According to NOAA, these ship fuel tanks can hold up to about 4.5 million gallons.”
To make matters worse, the engines that usually power these mega ships are of the most polluting combination of two stroke and diesel. Former Marine Engineering Officer Anish Wankhede explains, that a two stroke engine can burn low grade fuel oil and hence reduce running cost of the ship.”
In 2009, a study found that it took only 16 bunker fuel burning ships to make as much pollution as all the combustion powered cars, trucks, buses and trains in the world combined, while being exempted from the 2015 Paris Climate Agreements from day one.
With this exemption, it is up to the International Maritime Organization to ban the use of bunker fuel in ships as fast as possible to reduce shipping’s emission footprints, and it is not looking promising that bunker fuel will be banned anytime soon when it is stacked with shipping industry interests.

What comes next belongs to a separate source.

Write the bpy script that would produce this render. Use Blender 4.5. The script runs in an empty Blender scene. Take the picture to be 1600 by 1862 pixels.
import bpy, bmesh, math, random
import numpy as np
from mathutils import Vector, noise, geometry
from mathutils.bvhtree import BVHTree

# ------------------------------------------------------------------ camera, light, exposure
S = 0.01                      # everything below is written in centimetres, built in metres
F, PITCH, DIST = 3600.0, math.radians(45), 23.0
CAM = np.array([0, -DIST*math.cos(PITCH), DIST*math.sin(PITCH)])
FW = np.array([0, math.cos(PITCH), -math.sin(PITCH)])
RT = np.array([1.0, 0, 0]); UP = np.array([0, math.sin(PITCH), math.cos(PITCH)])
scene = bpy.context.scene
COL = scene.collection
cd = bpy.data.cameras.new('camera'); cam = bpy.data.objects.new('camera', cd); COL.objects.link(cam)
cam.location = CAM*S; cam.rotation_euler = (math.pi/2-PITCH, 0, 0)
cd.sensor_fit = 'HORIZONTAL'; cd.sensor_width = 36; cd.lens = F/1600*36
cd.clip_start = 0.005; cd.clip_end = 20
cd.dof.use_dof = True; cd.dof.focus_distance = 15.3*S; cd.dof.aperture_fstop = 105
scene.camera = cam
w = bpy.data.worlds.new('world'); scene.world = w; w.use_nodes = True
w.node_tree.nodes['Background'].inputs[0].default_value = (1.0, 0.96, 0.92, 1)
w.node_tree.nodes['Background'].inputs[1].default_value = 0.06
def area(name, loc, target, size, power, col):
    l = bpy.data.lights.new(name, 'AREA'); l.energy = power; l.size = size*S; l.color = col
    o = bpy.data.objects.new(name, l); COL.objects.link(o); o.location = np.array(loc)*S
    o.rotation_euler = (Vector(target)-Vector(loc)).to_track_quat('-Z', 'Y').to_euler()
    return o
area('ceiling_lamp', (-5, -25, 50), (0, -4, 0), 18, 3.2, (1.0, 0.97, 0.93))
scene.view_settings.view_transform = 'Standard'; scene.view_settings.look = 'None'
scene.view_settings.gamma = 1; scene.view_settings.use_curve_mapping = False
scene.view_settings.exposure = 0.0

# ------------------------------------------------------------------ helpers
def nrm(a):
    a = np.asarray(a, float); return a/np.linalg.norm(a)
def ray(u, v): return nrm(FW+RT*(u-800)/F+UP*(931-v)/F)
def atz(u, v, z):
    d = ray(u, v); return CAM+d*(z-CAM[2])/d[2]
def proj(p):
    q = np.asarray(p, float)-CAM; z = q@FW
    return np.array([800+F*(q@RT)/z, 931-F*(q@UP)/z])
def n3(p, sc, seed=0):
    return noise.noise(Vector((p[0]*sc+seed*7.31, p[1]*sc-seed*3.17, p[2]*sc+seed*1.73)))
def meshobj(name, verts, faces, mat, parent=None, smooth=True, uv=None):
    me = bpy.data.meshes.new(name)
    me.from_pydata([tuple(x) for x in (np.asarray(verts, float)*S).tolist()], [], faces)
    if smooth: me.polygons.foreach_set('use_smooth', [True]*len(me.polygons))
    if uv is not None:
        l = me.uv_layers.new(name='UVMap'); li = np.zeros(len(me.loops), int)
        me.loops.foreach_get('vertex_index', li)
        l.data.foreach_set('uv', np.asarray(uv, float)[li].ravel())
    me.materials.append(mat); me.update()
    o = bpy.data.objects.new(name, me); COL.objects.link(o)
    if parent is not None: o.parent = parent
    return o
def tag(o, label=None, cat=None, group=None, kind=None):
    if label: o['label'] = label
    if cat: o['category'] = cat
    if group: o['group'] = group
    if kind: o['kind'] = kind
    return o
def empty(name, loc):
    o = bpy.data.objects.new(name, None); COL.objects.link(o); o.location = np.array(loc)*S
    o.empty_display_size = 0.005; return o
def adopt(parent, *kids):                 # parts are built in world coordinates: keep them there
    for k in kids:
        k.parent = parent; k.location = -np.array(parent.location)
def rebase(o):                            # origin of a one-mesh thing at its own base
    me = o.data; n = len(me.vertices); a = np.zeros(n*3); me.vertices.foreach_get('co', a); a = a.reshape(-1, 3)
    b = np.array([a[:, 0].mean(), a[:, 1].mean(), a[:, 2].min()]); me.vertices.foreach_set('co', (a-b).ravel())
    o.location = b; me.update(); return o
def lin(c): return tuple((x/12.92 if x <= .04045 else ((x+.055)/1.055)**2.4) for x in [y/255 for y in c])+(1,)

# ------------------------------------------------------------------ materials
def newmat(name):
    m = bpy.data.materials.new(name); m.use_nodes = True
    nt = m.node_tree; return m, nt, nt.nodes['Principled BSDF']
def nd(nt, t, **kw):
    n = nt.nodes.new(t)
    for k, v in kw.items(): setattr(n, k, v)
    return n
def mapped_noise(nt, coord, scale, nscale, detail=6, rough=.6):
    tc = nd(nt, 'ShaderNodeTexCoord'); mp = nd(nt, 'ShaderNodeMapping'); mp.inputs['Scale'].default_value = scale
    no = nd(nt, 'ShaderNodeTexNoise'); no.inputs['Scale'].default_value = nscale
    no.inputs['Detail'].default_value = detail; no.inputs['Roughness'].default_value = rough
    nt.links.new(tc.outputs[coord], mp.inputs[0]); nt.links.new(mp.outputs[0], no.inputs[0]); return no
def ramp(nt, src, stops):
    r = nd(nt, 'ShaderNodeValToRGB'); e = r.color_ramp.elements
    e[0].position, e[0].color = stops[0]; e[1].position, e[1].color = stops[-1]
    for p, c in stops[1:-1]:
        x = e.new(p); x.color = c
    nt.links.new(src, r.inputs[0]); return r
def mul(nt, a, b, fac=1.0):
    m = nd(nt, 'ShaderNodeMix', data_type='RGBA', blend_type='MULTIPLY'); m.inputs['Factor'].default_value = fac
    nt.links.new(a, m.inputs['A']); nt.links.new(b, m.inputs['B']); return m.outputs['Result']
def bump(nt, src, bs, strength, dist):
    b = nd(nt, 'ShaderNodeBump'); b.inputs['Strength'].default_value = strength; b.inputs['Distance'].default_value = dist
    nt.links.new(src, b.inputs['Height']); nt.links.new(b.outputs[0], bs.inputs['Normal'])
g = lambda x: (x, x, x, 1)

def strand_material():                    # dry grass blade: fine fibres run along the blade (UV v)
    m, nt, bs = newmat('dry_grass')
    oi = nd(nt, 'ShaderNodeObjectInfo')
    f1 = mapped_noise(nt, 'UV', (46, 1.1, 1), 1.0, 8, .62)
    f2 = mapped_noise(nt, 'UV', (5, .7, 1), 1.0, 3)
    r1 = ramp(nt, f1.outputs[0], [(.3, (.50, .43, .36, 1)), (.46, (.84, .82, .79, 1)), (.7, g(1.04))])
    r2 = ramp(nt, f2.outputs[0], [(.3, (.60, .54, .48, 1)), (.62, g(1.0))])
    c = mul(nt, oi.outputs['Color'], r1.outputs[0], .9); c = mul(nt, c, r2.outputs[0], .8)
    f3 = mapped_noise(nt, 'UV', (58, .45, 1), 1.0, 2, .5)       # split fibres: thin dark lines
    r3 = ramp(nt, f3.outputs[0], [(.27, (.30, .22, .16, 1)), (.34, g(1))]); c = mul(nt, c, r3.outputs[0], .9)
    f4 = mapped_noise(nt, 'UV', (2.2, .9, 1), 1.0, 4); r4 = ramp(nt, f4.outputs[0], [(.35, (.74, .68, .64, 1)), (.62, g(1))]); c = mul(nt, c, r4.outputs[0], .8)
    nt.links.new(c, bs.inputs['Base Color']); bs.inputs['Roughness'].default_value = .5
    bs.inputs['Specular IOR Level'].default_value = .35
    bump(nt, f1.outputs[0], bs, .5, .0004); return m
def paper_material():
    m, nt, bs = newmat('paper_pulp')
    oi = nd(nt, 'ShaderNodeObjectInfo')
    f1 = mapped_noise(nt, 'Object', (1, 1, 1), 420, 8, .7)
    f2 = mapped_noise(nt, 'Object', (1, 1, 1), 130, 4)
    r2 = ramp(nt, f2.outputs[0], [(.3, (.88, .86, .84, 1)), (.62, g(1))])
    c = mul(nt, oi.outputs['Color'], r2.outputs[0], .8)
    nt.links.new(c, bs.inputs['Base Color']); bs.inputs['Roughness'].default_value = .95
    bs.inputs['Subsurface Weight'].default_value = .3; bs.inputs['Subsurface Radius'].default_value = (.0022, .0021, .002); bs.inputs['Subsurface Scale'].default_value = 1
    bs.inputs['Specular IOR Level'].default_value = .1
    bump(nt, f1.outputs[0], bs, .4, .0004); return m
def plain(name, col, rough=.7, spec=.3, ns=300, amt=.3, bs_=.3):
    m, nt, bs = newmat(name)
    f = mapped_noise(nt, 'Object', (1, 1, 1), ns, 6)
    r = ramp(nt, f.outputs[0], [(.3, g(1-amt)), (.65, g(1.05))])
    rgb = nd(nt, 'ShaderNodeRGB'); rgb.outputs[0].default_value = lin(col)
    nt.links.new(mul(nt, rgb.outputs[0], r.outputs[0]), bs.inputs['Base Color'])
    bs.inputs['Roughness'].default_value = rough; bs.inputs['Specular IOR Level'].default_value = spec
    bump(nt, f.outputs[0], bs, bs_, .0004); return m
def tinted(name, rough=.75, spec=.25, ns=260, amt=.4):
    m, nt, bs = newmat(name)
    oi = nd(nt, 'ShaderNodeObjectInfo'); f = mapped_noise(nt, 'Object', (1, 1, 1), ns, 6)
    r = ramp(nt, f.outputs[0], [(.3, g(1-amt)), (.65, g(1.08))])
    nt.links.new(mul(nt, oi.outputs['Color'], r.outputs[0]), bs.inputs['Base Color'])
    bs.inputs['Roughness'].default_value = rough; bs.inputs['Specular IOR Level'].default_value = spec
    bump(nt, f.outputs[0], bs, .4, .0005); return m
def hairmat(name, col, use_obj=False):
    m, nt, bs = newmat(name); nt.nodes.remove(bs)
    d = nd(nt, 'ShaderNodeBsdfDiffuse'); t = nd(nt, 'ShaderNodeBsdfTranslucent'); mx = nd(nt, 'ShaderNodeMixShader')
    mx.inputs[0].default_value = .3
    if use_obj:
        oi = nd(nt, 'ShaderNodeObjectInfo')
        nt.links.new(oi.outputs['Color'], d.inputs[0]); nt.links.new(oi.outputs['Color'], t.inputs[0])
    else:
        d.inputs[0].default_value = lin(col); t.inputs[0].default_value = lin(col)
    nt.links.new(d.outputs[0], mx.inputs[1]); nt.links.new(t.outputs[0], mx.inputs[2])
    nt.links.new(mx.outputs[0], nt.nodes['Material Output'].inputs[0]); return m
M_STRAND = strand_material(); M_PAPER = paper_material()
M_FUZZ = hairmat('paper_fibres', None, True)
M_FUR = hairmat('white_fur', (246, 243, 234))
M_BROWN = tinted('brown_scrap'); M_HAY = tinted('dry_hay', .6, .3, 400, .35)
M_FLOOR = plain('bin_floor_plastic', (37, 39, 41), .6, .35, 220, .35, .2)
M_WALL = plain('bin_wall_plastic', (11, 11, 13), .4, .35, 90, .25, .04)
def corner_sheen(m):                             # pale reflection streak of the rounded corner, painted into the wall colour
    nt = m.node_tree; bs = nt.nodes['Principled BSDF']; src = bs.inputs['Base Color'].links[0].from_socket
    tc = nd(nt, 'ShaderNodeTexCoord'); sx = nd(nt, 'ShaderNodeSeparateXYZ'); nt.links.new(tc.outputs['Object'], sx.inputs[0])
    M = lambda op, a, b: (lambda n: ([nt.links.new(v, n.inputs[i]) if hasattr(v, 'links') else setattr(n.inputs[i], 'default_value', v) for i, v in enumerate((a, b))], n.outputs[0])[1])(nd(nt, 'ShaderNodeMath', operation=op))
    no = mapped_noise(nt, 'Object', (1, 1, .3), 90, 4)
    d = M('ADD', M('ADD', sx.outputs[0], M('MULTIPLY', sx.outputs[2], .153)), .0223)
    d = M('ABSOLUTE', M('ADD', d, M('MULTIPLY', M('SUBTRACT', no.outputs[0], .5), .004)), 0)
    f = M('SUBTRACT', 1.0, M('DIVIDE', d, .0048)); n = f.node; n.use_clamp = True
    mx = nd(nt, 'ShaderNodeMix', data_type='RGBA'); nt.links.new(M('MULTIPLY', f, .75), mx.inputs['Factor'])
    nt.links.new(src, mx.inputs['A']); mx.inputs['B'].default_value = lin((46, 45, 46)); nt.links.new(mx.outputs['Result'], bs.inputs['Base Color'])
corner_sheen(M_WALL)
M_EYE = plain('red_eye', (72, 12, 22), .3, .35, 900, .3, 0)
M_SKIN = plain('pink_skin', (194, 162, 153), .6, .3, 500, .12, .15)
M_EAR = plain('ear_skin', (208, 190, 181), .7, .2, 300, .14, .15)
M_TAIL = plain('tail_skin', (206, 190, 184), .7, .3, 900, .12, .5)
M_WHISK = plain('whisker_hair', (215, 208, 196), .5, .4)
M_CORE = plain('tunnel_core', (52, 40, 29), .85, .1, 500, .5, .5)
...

So now that all of us on land have our own climate change efforts cut out even more than before, honoring climate agreements and cleaning up land power generation, mining and land-based transportation is still not going to cut it. The only way we are going to make any long-term progress is by reducing our consumption and thereby, our trade.
A National Geographic study published in March found that large cities make 60 percent more emissions than previously thought.
“We’re still going in the wrong direction on climate change,” said Mark Watts, who was the executive director for the group that made the study. “Using more renewable energy and mass transit won’t be enough to reverse this. We have to reduce our consumption.”
The simplest way to reduce our consumption and trade is by buying less, in addition to using it until it runs out while researching hard to buy local and made in the U.S. products to avoid shipping’s extreme emissions. Not only do we have things made in the US, it also has to be made by labor making a living wage.
One of the things the CSUN community should be pushing for has to be that CSUN-themed goods should be made in the U.S., because currently most of them are not.
This need to reduce trade is an existential dilemma for cities worldwide, as trade is at the core of what led to the creation of cities starting with agricultural surpluses 10,000 years ago, and have allowed them to keep growing ever since.
Now, cities have evolved to a point where they have become interconnected and global in an economy based on mass extraction, production and consumption. These thousands of bunker fuel burning ships are the bridges between point of extraction, point of production and point of consumption every step of the way.
Unless we get the courage to challenge shipping, double down on our efforts on land and air, and ultimately pull the plug on our current mass extraction, production, and consumption based global economy, we are all sunk on climate change.